* Start DATA ROWS *
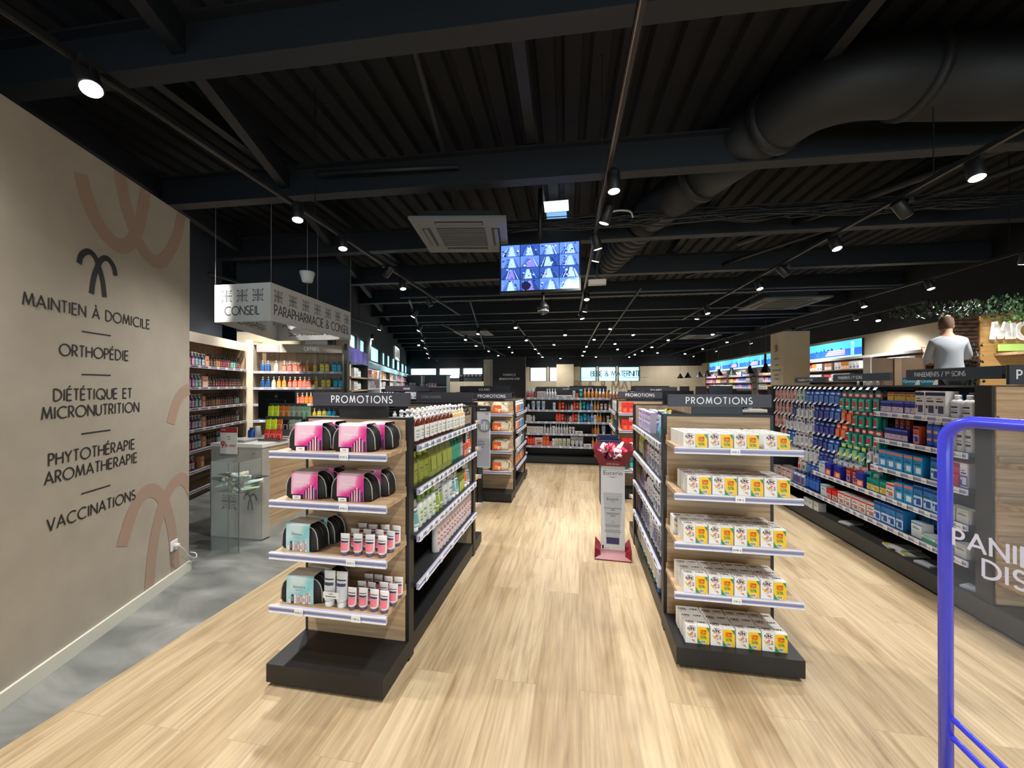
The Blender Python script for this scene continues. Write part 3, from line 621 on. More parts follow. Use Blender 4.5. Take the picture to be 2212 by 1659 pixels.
# back wall with windows
YB = 24.6; w = MB(); bw = [(-11.3, -9.4), (-9.25, -7.75), (-7.6, -6.2), (-6.05, -4.9), (-3.1, -2.0), (-1.85, -.8), (.1, 1.1), (1.2, 2.3), (2.4, 3.7)]
w.box(-16, XR, YB, YB + .2, 0, 1.85, M_CREAM); w.box(-16, XR, YB, YB + .2, 2.78, 4.9, M_CEIL); px = -16
for a, b in bw: w.box(px, a, YB, YB + .2, 1.85, 2.78, M_CREAM if -5 < a < 4 else DW); px = b
w.box(px, XR, YB, YB + .2, 1.85, 2.78, M_CREAM); struct('wall_back', w, 'far wall with bright windows')
for i, (a, b) in enumerate(bw):
    z0 = 2.10 if a < -4 else 1.88
    f = MB(); f.box(a, b, YB + .05, YB + .06, 1.85, 2.78, MWINW if a < 0 else MWIN)
    for (x0, x1, za, zb) in ((a, a + .06, 1.85, 2.78), (b - .06, b, 1.85, 2.78), (a, b, 1.85, z0), (a, b, 2.72, 2.78)): f.box(x0, x1, YB, YB + .12, za, zb, MFR)
    struct('window_%d' % (i + 11), f, 'bright window in the far wall')
w = MB(); w.box(-16.5, -16.3, -5.5, 25.5, 0, 4.9, DW); struct('wall_side', w)
w = MB(); w.box(-16.5, -7.5, -5.6, -5.4, 0, 4.9, DW); w.box(7.0, 9.5, -5.6, -5.4, 0, 4.9, DW); w.box(-7.5, 7.0, -5.6, -5.4, 3.3, 4.9, DW); struct('wall_front', w, 'front wall open to the entrance')

# ================================================================ ceiling: ribbed deck, steel, ducts
CA = R(2.0); MC = Matrix.Rotation(CA, 4, 'Z')
d = MB(); prof = []; x = -17.0; pit = .25
while x < 11: prof += [(x, 4.55), (x + .15, 4.55), (x + .17, 4.62), (x + .22, 4.62)]; x += pit
ys = [-7, 26.5]; n = len(prof)
d.add([(px_, ys[0], z) for px_, z in prof] + [(px_, ys[1], z) for px_, z in prof], [(i, n + i, n + i + 1, i + 1) for i in range(n - 1)], M_CEIL, False, MC)
d.box(-17, 11, -7, 26.5, 4.66, 4.72, M_CEIL, MC); struct('ceiling', d, 'black ribbed metal roof deck')
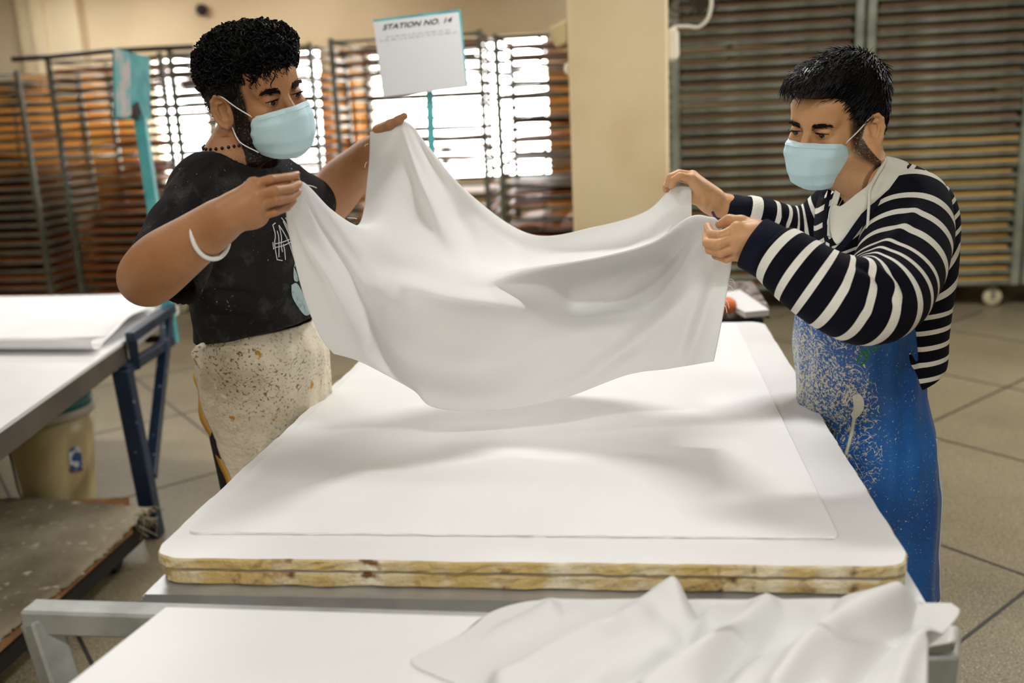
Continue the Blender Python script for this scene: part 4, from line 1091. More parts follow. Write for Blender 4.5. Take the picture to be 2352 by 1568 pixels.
def face_mask(H, parent, xs=1.0, seed=0):
    """pleated surgical mask with ear loops"""
    nt_, ns = 44, 56
    T = np.array([  # t: x front, z front, x side, y side, z side
        [0.00, .1010, -.017, .054, .0625, -.022], [.12, .1110, -.022, .050, .0645, -.028], [.30, .1180, -.038, .043, .0665, -.042],
        [.50, .1190, -.058, .036, .0670, -.058], [.70, .1160, -.080, .031, .0650, -.074], [.88, .1040, -.103, .031, .0585, -.090], [1.0, .0840, -.116, .034, .0530, -.100]])
    V = np.zeros((nt_, ns, 3))
    for i in range(nt_):
        t = i / (nt_ - 1); r = [np.interp(t, T[:, 0], T[:, k]) for k in range(1, 6)]
        for j in range(ns):
            s = -1 + 2 * j / (ns - 1); q = s * math.pi / 2; c = abs(math.cos(q)) ** .72
            nose = .006 * math.exp(-(s / .16) ** 2) * max(0, 1 - t * 3.0)
            pleat = .0016 * math.sin(t * 22) * (abs(s) ** .7) + .0012 * math.sin(t * 9 + s * 5 + seed) + .0014 * math.sin(s * 14 + t * 6 + seed) * (abs(s) > .2)
            x = r[2] + (r[0] * xs - r[2]) * c + nose + pleat; y = r[3] * np.sign(s) * (abs(math.sin(q)) ** 1.0)
            z = r[4] + (r[1] - r[4]) * c - .003 * (1 - abs(s)) * t
            V[i, j] = (x, y, z)
    Vw = H.w(V.reshape(-1, 3)); F = grid_faces(nt_, ns)
    mk_ = thing('face_mask', '', '', (0, 0, 0)); 
    bpy.data.objects.remove(mk_)
    o = put('face_mask', Vw, F, MAT['mask_blue'], parent, True); solid(o, .0012, 0)
    e = MB()
    for i0 in (0, 3, 6): e.tube(H.w(V[i0] + [.0012, 0, 0]), .0011 if i0 == 0 else .0006, 5)
    e.out('mask_edge', MAT['mask_edge'], o, True)
    for s, j in ((-1, 0), (1, ns - 1)):
        a = V[1, j]; b_ = V[-3, j]
        lp = MB(); 
        pts = [a, a * .45 + np.array([.0, s * .0825, .018]) * .55, (.001, s * .083, .022), (-.014, s * .079, .020), (-.024, s * .071, .004), (-.022, s * .070, -.022), (-.006, s * .076, -.040), b_ * .4 + np.array([0, s * .077, -.05]) * .6 + [0, s * .012, 0], b_ + [0, s * .002, 0]]
        lp.tube(H.w(catmull(pts, 50)), .0014, 6); lp.out('ear_loop', MAT['elastic_white'], o, True)
    return o

def hair_cap(H, shapes, cuts, vox=.003):
    f = SDF((-.17, -.14, -.12), (.17, .14, .2), vox)
    for (c, r) in shapes: f.ell(c, r, k=.02)
    for (c, r) in cuts: f.ell(c, r, k=.008, sub=True)
    return f.mesh(1)

def limb(f, pts, rs, k=.02, n=None):
    P = catmull(pts, n or len(pts) * 5); Rr = catmull(np.array(rs)[:, None], n or len(pts) * 5)[:, 0]
    return f.chain(P, Rr, k)
def finger(f, pts, r0, r1, k=.003):
    pts = [np.array(p) for p in pts]; rs = np.linspace(r0, r1, len(pts)); f.chain(pts, rs, k)
    return f
def nail(parent, tip, prev, out, w=.0055):
    d = tip - prev; d /= np.linalg.norm(d); out = out - d * (out @ d); out /= np.linalg.norm(out); s = np.cross(d, out)
    V = []
    for i in range(5):
        for j in range(5):
            u = (i / 4 - .5) * 2; v_ = (j / 4 - .5) * 2
            V.append(tip + out * (.0068 - .0028 * v_ * v_) + s * v_ * w * (1 - .15 * u * u) + d * u * .0058)
    o = put('fingernail', V, grid_faces(5, 5), MAT['nail'], parent, True); solid(o, .0008, 0)
def bbox(pts, m): P = np.array(pts); return P.min(0) - m, P.max(0) + m

# ------------------------------------------------------------------ person in black
pa_ = thing('person', 'person in a black tee and stained cream apron holding the left end of the sheet', 'person', (*W(590, 900, 2.08)[:2], 0))
HA = Head((519, 253), 1.98, math.radians(-40), math.radians(2), math.radians(13), -1)
neckA = W(525, 380, 2.05)
HV, HQ = face_field(HA, neckA, .060)
# beard weights in the head frame
def beard_w(V, full):
    x, y, z = V[:, 0], V[:, 1], V[:, 2]
    jaw = np.clip((-.022 - z + np.clip(x, -.05, .06) * .12) / .012, 0, 1) * np.clip((x + .012) / .01, 0, 1)
    low = np.clip(1 - (-.125 - z) / .02, 0, 1); side = np.clip((x + .012) / .008, 0, 1) * np.clip((.046 - x) / .008, 0, 1) * np.clip((.05 - z) / .01, 0, 1) * (np.abs(y) > .05)
    cheek = np.clip((.075 - x) / .02, 0, 1) * np.clip((-.03 - z) / .02, 0, 1) + (z < -.05) * 1.0
    ear = (np.abs(y) > .074) & (x < .012)
    w = np.maximum(jaw * np.clip(cheek, 0, 1) * low, side) * (~ear); return w * full
bwA = beard_w(HV, 1.0)
HVw = HA.w(HV)
# arms: near (right) arm
shR = W(475, 450, 1.97); elR = W(336, 641, 1.75); wrR = W(528, 492, 1.60)
hnd = [W(*p) for p in ((560, 470, 1.60), (590, 440, 1.60), (595, 470, 1.61))]
pts = [shR, elR, wrR, W(690, 405, 1.66), W(600, 530, 1.6)]
f = SDF(*bbox(pts, .075), .0026)
limb(f, [shR, W(405, 555, 1.85), elR], [.044, .042, .045], .02)
limb(f, [elR, W(375, 602, 1.70), W(450, 548, 1.65), wrR], [.044, .046, .036, .0265], .02)
f.cap(wrR, W(556, 474, 1.60), .0265, .026, k=.015)
# palm: fan of capsules to the knuckles
kn_ = [W(583, 424, 1.605), W(590, 448, 1.595), W(594, 472, 1.598), W(596, 496, 1.61)]
for kk, r_ in zip(kn_, (.0135, .0135, .0130, .0120)): f.cap(W(545, 480, 1.605), kk, .022, r_, k=.014)
f.ell(W(575, 480, 1.615), (.030, .022, .034), k=.015)
fing = [[kn_[0], W(622, 413, 1.60), W(655, 408, 1.625), W(679, 403, 1.648)],
        [kn_[1], W(632, 438, 1.588), W(664, 433, 1.62), W(683, 424, 1.650)],
        [kn_[2], W(636, 460, 1.592), W(664, 455, 1.625), W(682, 442, 1.655)],
        [kn_[3], W(632, 486, 1.606), W(658, 476, 1.635), W(674, 460, 1.660)]]
for fg, r0, r1 in zip(fing, (.0094, .0096, .0092, .0084), (.0070, .0074, .0072, .0064)): finger(f, fg, r0, r1, .0014)
f.chain([W(560, 452, 1.625), W(600, 430, 1.655), W(640, 420, 1.668), W(679, 412, 1.668)], [.017, .0125, .0105, .0082], .006)
AV1, AQ1 = f.mesh(1)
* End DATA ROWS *
» TASK REQUIREMENTS: Repeat exactly the lines from the first line of the records above through the line containing "d.box(-17, 11, -7, 26.5, 4.66, 4.72, M_CEIL, MC);", both included. Leave out the pictures.

» SOLVED PROBLEM:
The Blender Python script for this scene continues. Write part 3, from line 621 on. More parts follow. Use Blender 4.5. Take the picture to be 2212 by 1659 pixels.
# back wall with windows
YB = 24.6; w = MB(); bw = [(-11.3, -9.4), (-9.25, -7.75), (-7.6, -6.2), (-6.05, -4.9), (-3.1, -2.0), (-1.85, -.8), (.1, 1.1), (1.2, 2.3), (2.4, 3.7)]
w.box(-16, XR, YB, YB + .2, 0, 1.85, M_CREAM); w.box(-16, XR, YB, YB + .2, 2.78, 4.9, M_CEIL); px = -16
for a, b in bw: w.box(px, a, YB, YB + .2, 1.85, 2.78, M_CREAM if -5 < a < 4 else DW); px = b
w.box(px, XR, YB, YB + .2, 1.85, 2.78, M_CREAM); struct('wall_back', w, 'far wall with bright windows')
for i, (a, b) in enumerate(bw):
    z0 = 2.10 if a < -4 else 1.88
    f = MB(); f.box(a, b, YB + .05, YB + .06, 1.85, 2.78, MWINW if a < 0 else MWIN)
    for (x0, x1, za, zb) in ((a, a + .06, 1.85, 2.78), (b - .06, b, 1.85, 2.78), (a, b, 1.85, z0), (a, b, 2.72, 2.78)): f.box(x0, x1, YB, YB + .12, za, zb, MFR)
    struct('window_%d' % (i + 11), f, 'bright window in the far wall')
w = MB(); w.box(-16.5, -16.3, -5.5, 25.5, 0, 4.9, DW); struct('wall_side', w)
w = MB(); w.box(-16.5, -7.5, -5.6, -5.4, 0, 4.9, DW); w.box(7.0, 9.5, -5.6, -5.4, 0, 4.9, DW); w.box(-7.5, 7.0, -5.6, -5.4, 3.3, 4.9, DW); struct('wall_front', w, 'front wall open to the entrance')

# ================================================================ ceiling: ribbed deck, steel, ducts
CA = R(2.0); MC = Matrix.Rotation(CA, 4, 'Z')
d = MB(); prof = []; x = -17.0; pit = .25
while x < 11: prof += [(x, 4.55), (x + .15, 4.55), (x + .17, 4.62), (x + .22, 4.62)]; x += pit
ys = [-7, 26.5]; n = len(prof)
d.add([(px_, ys[0], z) for px_, z in prof] + [(px_, ys[1], z) for px_, z in prof], [(i, n + i, n + i + 1, i + 1) for i in range(n - 1)], M_CEIL, False, MC)
d.box(-17, 11, -7, 26.5, 4.66, 4.72, M_CEIL, MC); struct('ceiling', d, 'black ribbed metal roof deck')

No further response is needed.